**WRITTEN PROBLEM:** Return the full material exactly.

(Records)
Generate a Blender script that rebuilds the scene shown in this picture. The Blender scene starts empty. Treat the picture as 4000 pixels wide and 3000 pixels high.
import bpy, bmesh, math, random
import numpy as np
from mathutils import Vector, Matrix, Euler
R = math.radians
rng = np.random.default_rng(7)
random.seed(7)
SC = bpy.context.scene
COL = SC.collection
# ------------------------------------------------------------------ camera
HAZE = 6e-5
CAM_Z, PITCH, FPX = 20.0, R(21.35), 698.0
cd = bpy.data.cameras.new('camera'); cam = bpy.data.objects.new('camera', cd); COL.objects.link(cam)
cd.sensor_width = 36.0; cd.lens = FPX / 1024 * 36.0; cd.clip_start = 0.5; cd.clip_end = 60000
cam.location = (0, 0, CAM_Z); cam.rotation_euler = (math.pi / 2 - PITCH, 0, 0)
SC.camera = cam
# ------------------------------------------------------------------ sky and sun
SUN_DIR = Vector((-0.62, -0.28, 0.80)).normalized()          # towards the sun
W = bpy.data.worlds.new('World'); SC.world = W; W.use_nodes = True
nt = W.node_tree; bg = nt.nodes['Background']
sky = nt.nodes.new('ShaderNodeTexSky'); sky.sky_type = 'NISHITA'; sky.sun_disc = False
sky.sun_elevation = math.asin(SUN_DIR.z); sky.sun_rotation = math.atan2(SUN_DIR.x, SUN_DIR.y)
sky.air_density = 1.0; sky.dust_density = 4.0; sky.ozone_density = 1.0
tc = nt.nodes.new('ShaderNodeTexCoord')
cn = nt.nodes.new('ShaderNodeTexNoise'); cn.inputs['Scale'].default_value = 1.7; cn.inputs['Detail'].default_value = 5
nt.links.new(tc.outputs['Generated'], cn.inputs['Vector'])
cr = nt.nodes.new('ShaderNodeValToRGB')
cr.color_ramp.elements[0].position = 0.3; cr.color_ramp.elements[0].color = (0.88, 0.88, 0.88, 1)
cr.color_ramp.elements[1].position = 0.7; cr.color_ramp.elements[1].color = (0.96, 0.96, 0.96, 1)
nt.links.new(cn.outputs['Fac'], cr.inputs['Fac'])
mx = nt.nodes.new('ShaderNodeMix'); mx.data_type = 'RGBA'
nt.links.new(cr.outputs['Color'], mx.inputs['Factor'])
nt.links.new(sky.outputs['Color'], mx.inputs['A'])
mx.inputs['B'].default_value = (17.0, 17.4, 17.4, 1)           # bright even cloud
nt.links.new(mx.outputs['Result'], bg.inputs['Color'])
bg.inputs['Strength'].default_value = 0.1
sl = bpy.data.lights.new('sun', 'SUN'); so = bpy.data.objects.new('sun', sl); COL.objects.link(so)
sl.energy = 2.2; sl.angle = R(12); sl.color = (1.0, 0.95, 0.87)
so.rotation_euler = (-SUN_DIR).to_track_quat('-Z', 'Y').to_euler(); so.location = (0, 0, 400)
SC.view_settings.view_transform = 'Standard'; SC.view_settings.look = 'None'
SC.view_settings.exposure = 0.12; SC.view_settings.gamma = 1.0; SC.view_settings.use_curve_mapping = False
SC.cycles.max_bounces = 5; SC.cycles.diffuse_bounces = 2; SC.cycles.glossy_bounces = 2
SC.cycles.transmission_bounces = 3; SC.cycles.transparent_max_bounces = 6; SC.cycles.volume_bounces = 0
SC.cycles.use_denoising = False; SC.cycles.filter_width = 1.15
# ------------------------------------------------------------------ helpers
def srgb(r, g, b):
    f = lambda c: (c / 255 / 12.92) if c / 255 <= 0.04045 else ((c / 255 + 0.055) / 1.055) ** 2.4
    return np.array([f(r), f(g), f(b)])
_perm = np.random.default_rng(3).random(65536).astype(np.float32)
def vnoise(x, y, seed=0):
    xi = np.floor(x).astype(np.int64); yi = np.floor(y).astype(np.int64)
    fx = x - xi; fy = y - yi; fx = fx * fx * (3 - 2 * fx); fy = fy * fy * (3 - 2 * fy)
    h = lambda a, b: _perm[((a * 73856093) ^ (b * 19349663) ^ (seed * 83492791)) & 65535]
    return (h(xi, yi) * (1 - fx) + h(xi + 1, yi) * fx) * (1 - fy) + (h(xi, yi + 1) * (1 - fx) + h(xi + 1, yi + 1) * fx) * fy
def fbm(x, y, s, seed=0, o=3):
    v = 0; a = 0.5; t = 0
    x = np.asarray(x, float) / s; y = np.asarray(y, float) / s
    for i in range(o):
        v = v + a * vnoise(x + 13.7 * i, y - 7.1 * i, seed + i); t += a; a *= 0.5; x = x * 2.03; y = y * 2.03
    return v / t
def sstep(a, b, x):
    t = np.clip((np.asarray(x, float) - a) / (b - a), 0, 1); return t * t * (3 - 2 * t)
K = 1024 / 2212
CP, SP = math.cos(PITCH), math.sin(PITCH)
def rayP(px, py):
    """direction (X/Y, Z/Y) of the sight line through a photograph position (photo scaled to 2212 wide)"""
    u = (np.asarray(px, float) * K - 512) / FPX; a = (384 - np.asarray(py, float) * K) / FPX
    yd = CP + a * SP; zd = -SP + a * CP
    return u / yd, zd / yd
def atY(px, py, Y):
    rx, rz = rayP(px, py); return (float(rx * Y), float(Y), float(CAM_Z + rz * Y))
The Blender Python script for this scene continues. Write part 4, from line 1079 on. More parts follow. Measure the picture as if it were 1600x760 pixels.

**WRITTEN ANSWER:**
Generate a Blender script that rebuilds the scene shown in this picture. The Blender scene starts empty. Treat the picture as 4000 pixels wide and 3000 pixels high.
import bpy, bmesh, math, random
import numpy as np
from mathutils import Vector, Matrix, Euler
R = math.radians
rng = np.random.default_rng(7)
random.seed(7)
SC = bpy.context.scene
COL = SC.collection
# ------------------------------------------------------------------ camera
HAZE = 6e-5
CAM_Z, PITCH, FPX = 20.0, R(21.35), 698.0
cd = bpy.data.cameras.new('camera'); cam = bpy.data.objects.new('camera', cd); COL.objects.link(cam)
cd.sensor_width = 36.0; cd.lens = FPX / 1024 * 36.0; cd.clip_start = 0.5; cd.clip_end = 60000
cam.location = (0, 0, CAM_Z); cam.rotation_euler = (math.pi / 2 - PITCH, 0, 0)
SC.camera = cam
# ------------------------------------------------------------------ sky and sun
SUN_DIR = Vector((-0.62, -0.28, 0.80)).normalized()          # towards the sun
W = bpy.data.worlds.new('World'); SC.world = W; W.use_nodes = True
nt = W.node_tree; bg = nt.nodes['Background']
sky = nt.nodes.new('ShaderNodeTexSky'); sky.sky_type = 'NISHITA'; sky.sun_disc = False
sky.sun_elevation = math.asin(SUN_DIR.z); sky.sun_rotation = math.atan2(SUN_DIR.x, SUN_DIR.y)
sky.air_density = 1.0; sky.dust_density = 4.0; sky.ozone_density = 1.0
tc = nt.nodes.new('ShaderNodeTexCoord')
cn = nt.nodes.new('ShaderNodeTexNoise'); cn.inputs['Scale'].default_value = 1.7; cn.inputs['Detail'].default_value = 5
nt.links.new(tc.outputs['Generated'], cn.inputs['Vector'])
cr = nt.nodes.new('ShaderNodeValToRGB')
cr.color_ramp.elements[0].position = 0.3; cr.color_ramp.elements[0].color = (0.88, 0.88, 0.88, 1)
cr.color_ramp.elements[1].position = 0.7; cr.color_ramp.elements[1].color = (0.96, 0.96, 0.96, 1)
nt.links.new(cn.outputs['Fac'], cr.inputs['Fac'])
mx = nt.nodes.new('ShaderNodeMix'); mx.data_type = 'RGBA'
nt.links.new(cr.outputs['Color'], mx.inputs['Factor'])
nt.links.new(sky.outputs['Color'], mx.inputs['A'])
mx.inputs['B'].default_value = (17.0, 17.4, 17.4, 1)           # bright even cloud
nt.links.new(mx.outputs['Result'], bg.inputs['Color'])
bg.inputs['Strength'].default_value = 0.1
sl = bpy.data.lights.new('sun', 'SUN'); so = bpy.data.objects.new('sun', sl); COL.objects.link(so)
sl.energy = 2.2; sl.angle = R(12); sl.color = (1.0, 0.95, 0.87)
so.rotation_euler = (-SUN_DIR).to_track_quat('-Z', 'Y').to_euler(); so.location = (0, 0, 400)
SC.view_settings.view_transform = 'Standard'; SC.view_settings.look = 'None'
SC.view_settings.exposure = 0.12; SC.view_settings.gamma = 1.0; SC.view_settings.use_curve_mapping = False
SC.cycles.max_bounces = 5; SC.cycles.diffuse_bounces = 2; SC.cycles.glossy_bounces = 2
SC.cycles.transmission_bounces = 3; SC.cycles.transparent_max_bounces = 6; SC.cycles.volume_bounces = 0
SC.cycles.use_denoising = False; SC.cycles.filter_width = 1.15
# ------------------------------------------------------------------ helpers
def srgb(r, g, b):
    f = lambda c: (c / 255 / 12.92) if c / 255 <= 0.04045 else ((c / 255 + 0.055) / 1.055) ** 2.4
    return np.array([f(r), f(g), f(b)])
_perm = np.random.default_rng(3).random(65536).astype(np.float32)
def vnoise(x, y, seed=0):
    xi = np.floor(x).astype(np.int64); yi = np.floor(y).astype(np.int64)
    fx = x - xi; fy = y - yi; fx = fx * fx * (3 - 2 * fx); fy = fy * fy * (3 - 2 * fy)
    h = lambda a, b: _perm[((a * 73856093) ^ (b * 19349663) ^ (seed * 83492791)) & 65535]
    return (h(xi, yi) * (1 - fx) + h(xi + 1, yi) * fx) * (1 - fy) + (h(xi, yi + 1) * (1 - fx) + h(xi + 1, yi + 1) * fx) * fy
def fbm(x, y, s, seed=0, o=3):
    v = 0; a = 0.5; t = 0
    x = np.asarray(x, float) / s; y = np.asarray(y, float) / s
    for i in range(o):
        v = v + a * vnoise(x + 13.7 * i, y - 7.1 * i, seed + i); t += a; a *= 0.5; x = x * 2.03; y = y * 2.03
    return v / t
def sstep(a, b, x):
    t = np.clip((np.asarray(x, float) - a) / (b - a), 0, 1); return t * t * (3 - 2 * t)
K = 1024 / 2212
CP, SP = math.cos(PITCH), math.sin(PITCH)
def rayP(px, py):
    """direction (X/Y, Z/Y) of the sight line through a photograph position (photo scaled to 2212 wide)"""
    u = (np.asarray(px, float) * K - 512) / FPX; a = (384 - np.asarray(py, float) * K) / FPX
    yd = CP + a * SP; zd = -SP + a * CP
    return u / yd, zd / yd
def atY(px, py, Y):
    rx, rz = rayP(px, py); return (float(rx * Y), float(Y), float(CAM_Z + rz * Y))
The Blender Python script for this scene continues. Write part 4, from line 1079 on. More parts follow. Measure the picture as if it were 1600x760 pixels.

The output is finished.